*Written task*. Each line that holds the word "were" should be returned.

··· The input ···

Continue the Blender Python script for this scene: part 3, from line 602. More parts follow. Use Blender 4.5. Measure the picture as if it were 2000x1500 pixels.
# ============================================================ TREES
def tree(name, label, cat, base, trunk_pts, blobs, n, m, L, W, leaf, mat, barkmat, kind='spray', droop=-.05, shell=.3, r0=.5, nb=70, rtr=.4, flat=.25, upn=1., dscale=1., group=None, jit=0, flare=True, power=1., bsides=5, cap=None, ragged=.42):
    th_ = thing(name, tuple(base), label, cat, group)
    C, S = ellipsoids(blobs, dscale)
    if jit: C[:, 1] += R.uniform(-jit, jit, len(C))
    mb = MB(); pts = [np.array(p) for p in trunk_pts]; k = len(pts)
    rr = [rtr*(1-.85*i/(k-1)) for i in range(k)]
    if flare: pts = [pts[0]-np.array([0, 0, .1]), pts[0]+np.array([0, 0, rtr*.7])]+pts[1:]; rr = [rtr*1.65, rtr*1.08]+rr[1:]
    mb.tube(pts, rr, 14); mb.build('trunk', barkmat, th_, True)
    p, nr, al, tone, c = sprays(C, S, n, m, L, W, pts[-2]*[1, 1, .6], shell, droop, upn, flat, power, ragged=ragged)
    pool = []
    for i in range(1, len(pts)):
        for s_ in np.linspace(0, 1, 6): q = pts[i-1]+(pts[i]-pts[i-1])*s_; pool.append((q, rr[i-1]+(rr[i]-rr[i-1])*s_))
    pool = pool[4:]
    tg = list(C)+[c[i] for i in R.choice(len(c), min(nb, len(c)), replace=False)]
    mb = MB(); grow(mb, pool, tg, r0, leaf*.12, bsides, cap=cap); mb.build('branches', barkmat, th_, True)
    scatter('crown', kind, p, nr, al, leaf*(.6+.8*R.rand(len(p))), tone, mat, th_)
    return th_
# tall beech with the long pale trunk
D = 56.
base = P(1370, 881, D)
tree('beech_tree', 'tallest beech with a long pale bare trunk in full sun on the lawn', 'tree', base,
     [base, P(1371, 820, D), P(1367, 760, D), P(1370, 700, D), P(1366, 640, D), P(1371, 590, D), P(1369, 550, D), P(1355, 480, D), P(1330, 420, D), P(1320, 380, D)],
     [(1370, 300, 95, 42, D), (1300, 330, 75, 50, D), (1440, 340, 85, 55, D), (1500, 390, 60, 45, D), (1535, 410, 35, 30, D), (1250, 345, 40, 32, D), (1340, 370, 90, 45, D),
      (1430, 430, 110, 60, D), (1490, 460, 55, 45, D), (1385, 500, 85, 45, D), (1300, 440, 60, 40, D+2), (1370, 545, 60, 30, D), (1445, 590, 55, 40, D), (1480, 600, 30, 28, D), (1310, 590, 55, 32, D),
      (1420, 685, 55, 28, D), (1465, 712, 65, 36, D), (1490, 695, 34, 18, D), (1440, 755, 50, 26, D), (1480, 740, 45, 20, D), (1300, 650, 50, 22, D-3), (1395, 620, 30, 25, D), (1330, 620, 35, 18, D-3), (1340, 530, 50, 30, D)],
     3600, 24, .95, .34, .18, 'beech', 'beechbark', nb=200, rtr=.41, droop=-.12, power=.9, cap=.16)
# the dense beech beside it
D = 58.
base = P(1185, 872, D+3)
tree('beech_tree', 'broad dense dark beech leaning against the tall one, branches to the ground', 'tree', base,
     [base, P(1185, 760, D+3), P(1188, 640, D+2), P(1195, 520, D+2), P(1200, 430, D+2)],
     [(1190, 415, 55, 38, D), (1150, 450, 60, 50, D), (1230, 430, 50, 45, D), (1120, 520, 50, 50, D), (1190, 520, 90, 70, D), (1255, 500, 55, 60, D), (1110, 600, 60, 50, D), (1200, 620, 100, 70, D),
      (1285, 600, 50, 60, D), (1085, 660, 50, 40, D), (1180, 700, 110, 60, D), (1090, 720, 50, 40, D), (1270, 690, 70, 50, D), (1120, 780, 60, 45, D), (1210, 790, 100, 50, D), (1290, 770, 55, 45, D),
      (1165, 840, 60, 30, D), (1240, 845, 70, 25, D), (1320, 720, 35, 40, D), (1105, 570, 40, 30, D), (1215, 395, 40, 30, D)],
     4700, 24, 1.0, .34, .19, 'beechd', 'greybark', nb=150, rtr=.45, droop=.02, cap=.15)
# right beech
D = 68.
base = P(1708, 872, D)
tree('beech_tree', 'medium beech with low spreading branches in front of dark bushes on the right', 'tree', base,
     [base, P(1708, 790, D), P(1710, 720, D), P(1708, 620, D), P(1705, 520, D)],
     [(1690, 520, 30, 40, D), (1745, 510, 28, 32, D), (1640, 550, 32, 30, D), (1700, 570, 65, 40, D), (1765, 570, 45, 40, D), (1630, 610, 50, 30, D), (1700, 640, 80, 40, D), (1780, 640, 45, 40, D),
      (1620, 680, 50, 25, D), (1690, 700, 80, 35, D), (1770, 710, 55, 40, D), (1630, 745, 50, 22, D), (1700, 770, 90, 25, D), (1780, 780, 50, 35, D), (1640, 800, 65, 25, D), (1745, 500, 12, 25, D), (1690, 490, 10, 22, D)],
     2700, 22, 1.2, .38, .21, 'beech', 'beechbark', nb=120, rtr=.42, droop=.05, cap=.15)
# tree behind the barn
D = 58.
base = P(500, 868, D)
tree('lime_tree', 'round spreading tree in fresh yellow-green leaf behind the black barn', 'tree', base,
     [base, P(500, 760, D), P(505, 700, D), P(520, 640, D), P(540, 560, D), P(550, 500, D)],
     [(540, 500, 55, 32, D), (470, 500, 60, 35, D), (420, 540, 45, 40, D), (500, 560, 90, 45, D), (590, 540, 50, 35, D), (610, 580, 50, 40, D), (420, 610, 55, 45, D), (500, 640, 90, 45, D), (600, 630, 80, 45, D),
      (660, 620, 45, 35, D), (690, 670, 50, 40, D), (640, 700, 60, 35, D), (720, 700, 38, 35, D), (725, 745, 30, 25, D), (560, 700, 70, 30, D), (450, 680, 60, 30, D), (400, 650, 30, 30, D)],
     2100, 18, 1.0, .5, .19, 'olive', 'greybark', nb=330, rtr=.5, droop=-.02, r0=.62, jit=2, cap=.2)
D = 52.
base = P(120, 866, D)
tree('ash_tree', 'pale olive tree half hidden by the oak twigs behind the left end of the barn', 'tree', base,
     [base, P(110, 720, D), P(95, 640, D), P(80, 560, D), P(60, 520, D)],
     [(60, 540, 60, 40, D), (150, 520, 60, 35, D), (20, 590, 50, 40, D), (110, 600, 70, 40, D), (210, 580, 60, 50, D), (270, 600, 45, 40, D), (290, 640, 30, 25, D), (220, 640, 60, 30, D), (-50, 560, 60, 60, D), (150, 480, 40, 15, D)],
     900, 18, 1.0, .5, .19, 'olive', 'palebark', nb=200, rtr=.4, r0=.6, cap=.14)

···
··· The input ···

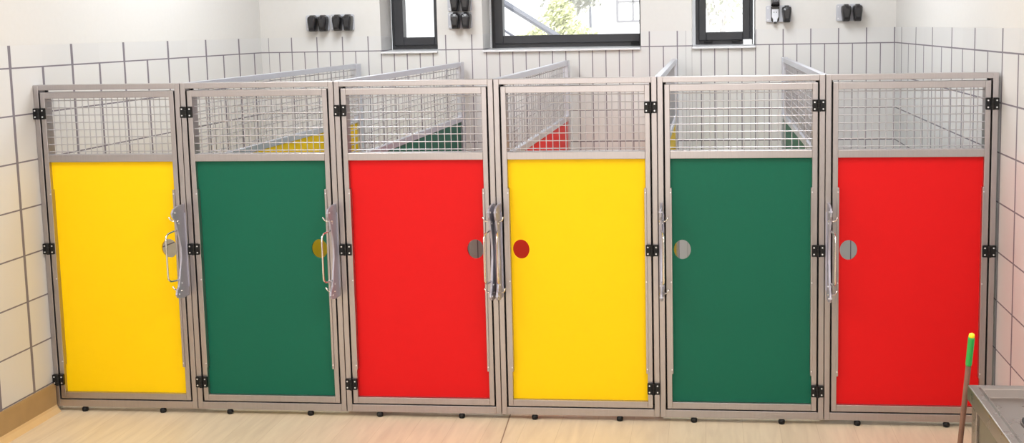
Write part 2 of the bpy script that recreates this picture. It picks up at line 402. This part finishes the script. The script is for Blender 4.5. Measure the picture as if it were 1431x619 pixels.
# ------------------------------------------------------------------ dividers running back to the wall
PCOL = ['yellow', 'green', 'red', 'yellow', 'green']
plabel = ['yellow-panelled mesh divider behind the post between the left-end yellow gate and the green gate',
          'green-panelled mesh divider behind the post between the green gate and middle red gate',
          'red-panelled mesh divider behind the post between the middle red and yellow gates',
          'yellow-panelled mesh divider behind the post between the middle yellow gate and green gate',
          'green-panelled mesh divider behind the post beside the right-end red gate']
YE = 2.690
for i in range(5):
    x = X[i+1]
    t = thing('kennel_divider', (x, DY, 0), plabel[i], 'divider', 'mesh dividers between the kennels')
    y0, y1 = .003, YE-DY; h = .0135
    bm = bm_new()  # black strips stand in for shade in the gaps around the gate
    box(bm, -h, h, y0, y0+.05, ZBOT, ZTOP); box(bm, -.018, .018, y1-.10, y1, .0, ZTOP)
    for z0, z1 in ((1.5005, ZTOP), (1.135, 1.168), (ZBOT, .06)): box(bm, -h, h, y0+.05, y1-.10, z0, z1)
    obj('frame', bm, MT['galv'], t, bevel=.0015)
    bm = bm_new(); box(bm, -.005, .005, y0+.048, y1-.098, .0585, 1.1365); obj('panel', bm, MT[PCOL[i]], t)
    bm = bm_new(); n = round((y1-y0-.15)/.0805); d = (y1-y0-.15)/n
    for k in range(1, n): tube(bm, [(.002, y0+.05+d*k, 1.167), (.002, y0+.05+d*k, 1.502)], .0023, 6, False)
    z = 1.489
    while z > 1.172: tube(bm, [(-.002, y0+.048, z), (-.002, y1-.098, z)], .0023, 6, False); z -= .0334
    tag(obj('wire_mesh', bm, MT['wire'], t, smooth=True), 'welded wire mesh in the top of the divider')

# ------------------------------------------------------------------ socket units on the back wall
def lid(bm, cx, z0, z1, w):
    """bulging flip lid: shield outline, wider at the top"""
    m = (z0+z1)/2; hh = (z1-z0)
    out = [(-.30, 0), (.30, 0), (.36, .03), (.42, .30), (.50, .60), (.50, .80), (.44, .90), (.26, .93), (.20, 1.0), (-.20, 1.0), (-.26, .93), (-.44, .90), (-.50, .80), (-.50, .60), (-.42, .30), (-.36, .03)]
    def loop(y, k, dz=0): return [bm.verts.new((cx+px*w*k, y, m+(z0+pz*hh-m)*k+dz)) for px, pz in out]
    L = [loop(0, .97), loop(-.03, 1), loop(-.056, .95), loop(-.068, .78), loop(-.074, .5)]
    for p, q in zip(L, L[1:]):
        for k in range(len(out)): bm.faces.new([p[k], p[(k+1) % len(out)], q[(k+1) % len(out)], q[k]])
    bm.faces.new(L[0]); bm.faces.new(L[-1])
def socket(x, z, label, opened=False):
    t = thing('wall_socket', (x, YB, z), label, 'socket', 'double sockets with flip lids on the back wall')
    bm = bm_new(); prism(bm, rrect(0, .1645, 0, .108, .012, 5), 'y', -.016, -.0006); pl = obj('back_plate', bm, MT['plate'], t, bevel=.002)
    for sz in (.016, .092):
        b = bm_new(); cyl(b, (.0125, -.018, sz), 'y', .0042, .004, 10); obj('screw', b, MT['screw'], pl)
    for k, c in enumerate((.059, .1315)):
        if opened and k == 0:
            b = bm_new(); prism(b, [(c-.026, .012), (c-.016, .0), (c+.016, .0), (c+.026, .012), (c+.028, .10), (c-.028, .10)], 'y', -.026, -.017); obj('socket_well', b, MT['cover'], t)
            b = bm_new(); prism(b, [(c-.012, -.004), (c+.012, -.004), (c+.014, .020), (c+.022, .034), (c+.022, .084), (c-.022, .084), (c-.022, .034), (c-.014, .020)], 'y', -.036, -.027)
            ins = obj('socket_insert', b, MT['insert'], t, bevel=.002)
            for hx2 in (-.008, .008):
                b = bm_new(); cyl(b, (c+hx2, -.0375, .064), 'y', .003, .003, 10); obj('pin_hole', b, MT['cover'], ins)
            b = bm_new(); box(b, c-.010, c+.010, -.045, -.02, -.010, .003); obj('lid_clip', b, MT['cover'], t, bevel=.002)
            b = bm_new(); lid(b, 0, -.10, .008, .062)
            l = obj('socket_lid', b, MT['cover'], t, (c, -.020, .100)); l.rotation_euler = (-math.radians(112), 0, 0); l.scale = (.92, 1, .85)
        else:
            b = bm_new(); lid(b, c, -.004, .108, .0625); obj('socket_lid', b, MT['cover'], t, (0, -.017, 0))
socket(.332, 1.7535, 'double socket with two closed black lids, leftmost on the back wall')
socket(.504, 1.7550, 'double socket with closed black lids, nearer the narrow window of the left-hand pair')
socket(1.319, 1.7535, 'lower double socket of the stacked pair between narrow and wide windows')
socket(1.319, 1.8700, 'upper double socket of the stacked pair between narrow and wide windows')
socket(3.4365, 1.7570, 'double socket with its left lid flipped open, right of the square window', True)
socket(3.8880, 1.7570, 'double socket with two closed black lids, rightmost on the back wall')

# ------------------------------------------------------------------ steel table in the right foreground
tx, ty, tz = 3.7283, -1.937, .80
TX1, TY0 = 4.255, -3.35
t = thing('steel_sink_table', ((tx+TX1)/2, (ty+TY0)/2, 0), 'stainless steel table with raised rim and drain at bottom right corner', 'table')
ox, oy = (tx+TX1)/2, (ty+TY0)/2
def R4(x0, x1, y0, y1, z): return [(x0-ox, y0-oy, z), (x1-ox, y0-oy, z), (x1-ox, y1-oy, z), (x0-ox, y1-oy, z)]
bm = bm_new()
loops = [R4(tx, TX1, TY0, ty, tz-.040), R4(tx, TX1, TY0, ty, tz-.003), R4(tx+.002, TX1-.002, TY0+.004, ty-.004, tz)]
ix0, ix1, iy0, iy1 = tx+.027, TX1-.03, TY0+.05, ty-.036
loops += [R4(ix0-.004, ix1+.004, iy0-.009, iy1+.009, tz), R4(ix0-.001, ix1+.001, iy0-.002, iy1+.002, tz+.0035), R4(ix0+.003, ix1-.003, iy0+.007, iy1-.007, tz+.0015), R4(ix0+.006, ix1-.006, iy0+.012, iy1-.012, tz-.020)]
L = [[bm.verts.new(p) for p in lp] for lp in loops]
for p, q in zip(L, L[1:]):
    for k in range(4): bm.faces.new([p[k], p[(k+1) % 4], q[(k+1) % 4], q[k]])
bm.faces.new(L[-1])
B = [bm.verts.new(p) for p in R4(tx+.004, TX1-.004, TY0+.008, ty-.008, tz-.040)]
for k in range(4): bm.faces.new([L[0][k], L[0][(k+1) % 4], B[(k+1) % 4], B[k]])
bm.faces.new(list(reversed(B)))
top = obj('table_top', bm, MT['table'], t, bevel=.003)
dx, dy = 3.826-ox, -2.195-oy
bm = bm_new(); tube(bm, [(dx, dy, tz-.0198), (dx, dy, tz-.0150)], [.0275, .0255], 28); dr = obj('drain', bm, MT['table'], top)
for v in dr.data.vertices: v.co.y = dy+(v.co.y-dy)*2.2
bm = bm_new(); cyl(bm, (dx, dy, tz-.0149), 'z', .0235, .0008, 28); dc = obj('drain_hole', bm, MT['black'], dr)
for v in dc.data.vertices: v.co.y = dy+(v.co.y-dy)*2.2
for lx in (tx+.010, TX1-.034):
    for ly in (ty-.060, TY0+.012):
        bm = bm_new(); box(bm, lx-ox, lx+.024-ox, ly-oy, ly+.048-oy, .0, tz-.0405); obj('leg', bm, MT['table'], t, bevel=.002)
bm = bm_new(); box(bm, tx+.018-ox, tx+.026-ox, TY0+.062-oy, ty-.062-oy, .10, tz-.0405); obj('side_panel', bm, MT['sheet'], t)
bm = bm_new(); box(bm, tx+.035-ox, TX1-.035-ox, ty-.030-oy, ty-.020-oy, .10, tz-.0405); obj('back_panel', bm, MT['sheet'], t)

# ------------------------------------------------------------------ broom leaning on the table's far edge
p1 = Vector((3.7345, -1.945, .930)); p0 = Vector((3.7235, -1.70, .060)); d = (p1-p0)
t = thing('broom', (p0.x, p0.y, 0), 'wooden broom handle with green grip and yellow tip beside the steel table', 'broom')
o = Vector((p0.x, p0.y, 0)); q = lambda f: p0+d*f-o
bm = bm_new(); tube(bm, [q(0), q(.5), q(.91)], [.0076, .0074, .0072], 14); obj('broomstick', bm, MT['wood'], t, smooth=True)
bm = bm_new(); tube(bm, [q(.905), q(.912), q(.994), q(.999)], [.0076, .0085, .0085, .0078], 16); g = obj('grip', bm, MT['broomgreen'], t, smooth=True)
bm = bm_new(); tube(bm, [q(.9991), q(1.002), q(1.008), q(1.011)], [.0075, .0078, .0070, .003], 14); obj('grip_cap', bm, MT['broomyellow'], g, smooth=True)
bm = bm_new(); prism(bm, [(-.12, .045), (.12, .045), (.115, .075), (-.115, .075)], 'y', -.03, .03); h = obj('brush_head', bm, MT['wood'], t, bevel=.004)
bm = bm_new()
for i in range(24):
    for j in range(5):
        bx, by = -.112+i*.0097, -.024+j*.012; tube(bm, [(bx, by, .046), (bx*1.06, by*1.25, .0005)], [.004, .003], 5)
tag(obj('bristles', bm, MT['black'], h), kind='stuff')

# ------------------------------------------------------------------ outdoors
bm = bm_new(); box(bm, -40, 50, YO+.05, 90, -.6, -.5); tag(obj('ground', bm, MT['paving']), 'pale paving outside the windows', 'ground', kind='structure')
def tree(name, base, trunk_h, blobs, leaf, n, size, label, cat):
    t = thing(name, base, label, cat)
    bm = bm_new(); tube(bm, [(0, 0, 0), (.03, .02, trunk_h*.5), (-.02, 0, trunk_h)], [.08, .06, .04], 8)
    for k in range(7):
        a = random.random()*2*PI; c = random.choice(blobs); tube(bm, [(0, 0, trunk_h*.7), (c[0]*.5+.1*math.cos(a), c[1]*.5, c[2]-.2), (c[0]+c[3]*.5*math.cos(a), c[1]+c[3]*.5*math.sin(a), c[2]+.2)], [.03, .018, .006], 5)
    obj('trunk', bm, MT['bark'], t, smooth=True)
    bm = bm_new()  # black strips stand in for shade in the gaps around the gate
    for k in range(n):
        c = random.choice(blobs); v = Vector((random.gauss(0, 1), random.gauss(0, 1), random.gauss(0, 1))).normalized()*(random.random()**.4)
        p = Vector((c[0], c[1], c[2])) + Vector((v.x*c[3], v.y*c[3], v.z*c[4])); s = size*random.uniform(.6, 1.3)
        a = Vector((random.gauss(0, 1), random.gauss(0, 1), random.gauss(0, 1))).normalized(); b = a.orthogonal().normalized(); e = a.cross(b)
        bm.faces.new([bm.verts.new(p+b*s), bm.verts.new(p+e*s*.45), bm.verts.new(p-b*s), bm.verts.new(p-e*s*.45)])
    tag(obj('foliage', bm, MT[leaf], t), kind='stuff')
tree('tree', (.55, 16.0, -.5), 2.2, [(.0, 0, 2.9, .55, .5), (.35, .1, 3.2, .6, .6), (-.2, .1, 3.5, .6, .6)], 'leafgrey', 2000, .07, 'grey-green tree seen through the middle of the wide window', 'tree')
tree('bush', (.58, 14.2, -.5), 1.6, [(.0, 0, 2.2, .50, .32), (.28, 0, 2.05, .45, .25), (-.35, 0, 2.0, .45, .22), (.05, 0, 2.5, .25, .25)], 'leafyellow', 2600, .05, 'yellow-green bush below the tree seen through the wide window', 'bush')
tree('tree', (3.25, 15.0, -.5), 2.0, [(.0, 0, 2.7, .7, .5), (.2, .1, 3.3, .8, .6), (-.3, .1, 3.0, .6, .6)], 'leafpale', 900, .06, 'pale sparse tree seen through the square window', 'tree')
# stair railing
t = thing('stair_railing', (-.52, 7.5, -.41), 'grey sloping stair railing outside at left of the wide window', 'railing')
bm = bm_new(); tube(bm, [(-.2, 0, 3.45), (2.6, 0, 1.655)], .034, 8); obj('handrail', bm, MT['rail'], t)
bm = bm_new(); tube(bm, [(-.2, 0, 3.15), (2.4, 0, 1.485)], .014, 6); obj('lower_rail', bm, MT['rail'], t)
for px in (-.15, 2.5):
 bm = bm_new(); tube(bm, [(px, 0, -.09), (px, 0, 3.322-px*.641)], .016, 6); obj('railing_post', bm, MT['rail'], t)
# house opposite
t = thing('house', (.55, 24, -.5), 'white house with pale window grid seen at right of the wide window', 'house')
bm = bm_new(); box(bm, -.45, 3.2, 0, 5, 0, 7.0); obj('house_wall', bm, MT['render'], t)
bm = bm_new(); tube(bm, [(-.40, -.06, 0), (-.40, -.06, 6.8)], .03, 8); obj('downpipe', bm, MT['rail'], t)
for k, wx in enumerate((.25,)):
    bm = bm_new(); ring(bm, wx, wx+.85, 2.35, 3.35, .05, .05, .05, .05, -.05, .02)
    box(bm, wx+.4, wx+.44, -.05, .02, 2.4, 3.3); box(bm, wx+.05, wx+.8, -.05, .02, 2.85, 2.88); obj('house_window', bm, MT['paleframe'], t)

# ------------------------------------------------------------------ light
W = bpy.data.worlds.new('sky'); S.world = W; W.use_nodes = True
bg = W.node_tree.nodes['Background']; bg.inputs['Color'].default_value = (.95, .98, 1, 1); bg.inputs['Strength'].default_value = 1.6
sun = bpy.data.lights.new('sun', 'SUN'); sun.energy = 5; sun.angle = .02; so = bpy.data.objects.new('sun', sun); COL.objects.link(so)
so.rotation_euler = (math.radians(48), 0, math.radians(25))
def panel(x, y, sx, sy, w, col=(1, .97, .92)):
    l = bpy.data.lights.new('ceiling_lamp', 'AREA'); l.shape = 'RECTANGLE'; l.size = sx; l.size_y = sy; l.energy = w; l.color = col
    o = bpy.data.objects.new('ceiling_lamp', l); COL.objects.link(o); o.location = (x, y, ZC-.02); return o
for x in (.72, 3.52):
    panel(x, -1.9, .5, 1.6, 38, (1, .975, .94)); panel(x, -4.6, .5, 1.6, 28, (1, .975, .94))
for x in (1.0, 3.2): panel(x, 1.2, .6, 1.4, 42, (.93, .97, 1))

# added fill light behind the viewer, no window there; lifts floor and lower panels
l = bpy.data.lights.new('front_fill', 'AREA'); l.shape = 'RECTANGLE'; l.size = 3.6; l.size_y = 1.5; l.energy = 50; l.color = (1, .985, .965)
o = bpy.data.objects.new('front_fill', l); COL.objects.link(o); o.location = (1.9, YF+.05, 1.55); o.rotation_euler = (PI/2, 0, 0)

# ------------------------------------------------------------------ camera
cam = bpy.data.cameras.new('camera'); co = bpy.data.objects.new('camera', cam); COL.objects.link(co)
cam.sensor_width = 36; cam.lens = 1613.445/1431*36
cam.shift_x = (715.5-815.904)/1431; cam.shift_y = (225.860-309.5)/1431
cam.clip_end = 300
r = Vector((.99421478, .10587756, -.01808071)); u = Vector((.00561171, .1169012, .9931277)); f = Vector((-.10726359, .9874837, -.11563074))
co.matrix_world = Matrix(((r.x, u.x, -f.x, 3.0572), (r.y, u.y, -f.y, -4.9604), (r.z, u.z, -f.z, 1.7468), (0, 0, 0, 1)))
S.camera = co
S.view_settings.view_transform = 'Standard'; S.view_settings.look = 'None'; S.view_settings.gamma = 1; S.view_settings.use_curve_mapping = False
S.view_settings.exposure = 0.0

···

*Response*.
Continue the Blender Python script for this scene: part 3, from line 602. More parts follow. Use Blender 4.5. Measure the picture as if it were 2000x1500 pixels.
Write part 2 of the bpy script that recreates this picture. It picks up at line 402. This part finishes the script. The script is for Blender 4.5. Measure the picture as if it were 1431x619 pixels.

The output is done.